## EXERCISE DIRECTIONS
Output, please, exactly those lines of the listing that come before the line with "COL = scene.collection", along with that line itself.

· · ·

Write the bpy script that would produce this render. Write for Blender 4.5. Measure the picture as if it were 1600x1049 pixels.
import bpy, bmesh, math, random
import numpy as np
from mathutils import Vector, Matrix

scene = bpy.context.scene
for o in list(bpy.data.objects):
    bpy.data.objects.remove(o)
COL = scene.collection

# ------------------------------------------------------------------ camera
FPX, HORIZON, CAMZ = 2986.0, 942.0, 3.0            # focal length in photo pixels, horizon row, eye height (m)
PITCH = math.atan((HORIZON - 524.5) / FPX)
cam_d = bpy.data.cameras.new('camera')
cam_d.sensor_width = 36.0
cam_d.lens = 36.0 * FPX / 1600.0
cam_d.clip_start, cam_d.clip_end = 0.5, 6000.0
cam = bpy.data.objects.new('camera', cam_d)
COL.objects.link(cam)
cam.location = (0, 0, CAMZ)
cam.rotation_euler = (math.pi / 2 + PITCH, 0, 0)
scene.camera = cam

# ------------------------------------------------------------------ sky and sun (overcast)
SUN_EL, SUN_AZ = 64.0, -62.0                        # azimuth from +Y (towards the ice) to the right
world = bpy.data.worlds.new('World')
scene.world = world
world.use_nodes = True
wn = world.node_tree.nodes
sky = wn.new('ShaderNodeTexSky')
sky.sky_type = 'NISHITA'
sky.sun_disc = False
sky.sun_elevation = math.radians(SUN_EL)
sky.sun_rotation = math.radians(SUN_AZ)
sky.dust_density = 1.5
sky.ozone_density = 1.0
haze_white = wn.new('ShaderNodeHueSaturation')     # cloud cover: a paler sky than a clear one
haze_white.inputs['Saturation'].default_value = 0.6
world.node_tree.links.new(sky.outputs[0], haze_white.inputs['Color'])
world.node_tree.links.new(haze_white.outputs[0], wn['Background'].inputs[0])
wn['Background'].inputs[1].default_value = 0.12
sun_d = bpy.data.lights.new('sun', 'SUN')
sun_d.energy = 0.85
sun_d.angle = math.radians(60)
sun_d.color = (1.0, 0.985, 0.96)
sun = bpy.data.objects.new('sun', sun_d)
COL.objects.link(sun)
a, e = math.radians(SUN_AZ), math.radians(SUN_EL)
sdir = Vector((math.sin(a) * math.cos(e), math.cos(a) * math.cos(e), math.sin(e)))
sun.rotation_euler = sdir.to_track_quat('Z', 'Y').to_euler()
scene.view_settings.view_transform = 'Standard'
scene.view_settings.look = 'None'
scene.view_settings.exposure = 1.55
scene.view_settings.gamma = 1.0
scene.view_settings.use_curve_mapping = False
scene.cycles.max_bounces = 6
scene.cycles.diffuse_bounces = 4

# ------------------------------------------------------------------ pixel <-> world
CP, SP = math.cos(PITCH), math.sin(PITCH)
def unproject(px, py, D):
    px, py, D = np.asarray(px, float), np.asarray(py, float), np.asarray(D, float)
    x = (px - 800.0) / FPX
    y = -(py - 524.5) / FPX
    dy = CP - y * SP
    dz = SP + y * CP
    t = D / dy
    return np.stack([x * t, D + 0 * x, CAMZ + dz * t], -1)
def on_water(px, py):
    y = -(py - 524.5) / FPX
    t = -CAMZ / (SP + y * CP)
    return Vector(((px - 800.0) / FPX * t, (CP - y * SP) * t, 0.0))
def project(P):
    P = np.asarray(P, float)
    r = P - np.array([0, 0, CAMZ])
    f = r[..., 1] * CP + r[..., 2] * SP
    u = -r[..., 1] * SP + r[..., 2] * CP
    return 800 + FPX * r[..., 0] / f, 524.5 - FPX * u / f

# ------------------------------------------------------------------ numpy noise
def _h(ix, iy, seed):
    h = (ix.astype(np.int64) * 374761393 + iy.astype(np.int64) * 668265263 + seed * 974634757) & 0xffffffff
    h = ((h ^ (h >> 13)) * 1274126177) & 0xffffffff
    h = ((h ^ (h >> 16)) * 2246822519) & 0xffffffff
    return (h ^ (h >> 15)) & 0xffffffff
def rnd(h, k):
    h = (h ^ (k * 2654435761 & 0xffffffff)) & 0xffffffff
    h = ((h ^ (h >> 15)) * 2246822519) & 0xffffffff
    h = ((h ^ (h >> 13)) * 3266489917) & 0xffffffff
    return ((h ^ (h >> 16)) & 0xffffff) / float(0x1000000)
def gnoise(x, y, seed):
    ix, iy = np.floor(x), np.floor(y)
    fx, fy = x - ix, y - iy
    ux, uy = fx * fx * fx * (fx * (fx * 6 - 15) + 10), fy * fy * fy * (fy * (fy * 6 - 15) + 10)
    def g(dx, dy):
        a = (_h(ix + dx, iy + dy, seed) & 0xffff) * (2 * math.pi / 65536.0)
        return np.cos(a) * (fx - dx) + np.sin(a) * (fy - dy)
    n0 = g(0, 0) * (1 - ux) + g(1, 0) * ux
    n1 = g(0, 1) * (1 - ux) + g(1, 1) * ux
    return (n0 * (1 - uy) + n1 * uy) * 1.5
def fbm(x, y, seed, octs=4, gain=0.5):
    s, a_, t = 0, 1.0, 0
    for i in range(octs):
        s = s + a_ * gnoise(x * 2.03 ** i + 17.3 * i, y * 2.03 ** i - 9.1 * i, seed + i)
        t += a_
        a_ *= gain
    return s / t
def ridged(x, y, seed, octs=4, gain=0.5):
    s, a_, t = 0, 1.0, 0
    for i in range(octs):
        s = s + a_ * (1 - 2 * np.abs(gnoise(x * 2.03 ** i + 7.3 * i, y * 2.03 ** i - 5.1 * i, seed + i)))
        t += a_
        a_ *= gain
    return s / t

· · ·

## OUTPUT FOR THIS TASK
Write the bpy script that would produce this render. Write for Blender 4.5. Measure the picture as if it were 1600x1049 pixels.
import bpy, bmesh, math, random
import numpy as np
from mathutils import Vector, Matrix

scene = bpy.context.scene
for o in list(bpy.data.objects):
    bpy.data.objects.remove(o)
COL = scene.collection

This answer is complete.